Why these cases matter to small businesses:
- The plaintiff playbook is repeatable. Expect claims such as negligence, breach of contract, invasion of privacy, and consumer protection. Plaintiffs do not need massive damages to force negotiations. NST’s modest settlement shows small business scale outcomes.
- Cyber extends beyond hackers. Pixels, analytics, and ADA accessibility create liability from everyday web choices. Restaurants learning ADA the hard way are a warning for salons, retailers, and professional services.
- Vendor risk is your risk. Whether a managed IT provider, web developer, or SaaS platform, third party mistakes flow back to you. Contracts and diligence can make or break your defense and coverage.
Four practical steps to take this quarter:
- Audit your website. Check WCAG 2.2 AA, post an accessibility statement, provide a remediation path. Do a privacy and marketing audit. Inventory pixels, tags, chat widgets, and forms. Disable what is non-essential. Align your privacy notice with actual practices.
- Tighten vendor contracts. Require security controls, prompt notice, incident cooperation, and cyber insurance from IT, web, and marketing vendors. Get written attestations on accessibility and privacy.

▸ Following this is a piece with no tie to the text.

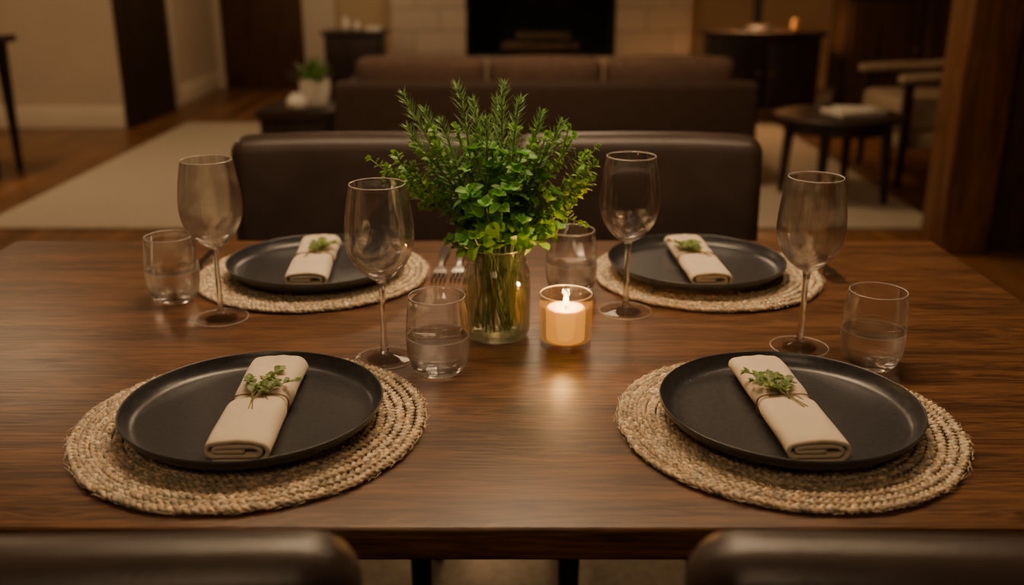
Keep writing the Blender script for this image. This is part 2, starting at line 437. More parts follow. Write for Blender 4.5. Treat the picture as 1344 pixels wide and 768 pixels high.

- Right size your cyber policy. Confirm first party coverages such as forensics, data restoration, and business interruption, and third-party coverages such as privacy liability, media liability, and regulatory defense. Ask about tracking technology claims and contractual penalties.
- Practice the basics. Use MFA everywhere, patch on a schedule, use a password manager, maintain off network backups, and run phishing drills.
Cyber liability is now a Main Street issue in St. Louis. From a $232,500 law firm settlement to ADA cases hitting indie restaurants, the pattern is clear. Small operations face outsized legal exposure from ordinary digital choices. Focused fixes on website hygiene, accessibility, vendor contracts, and fit for purpose insurance can keep you out of court.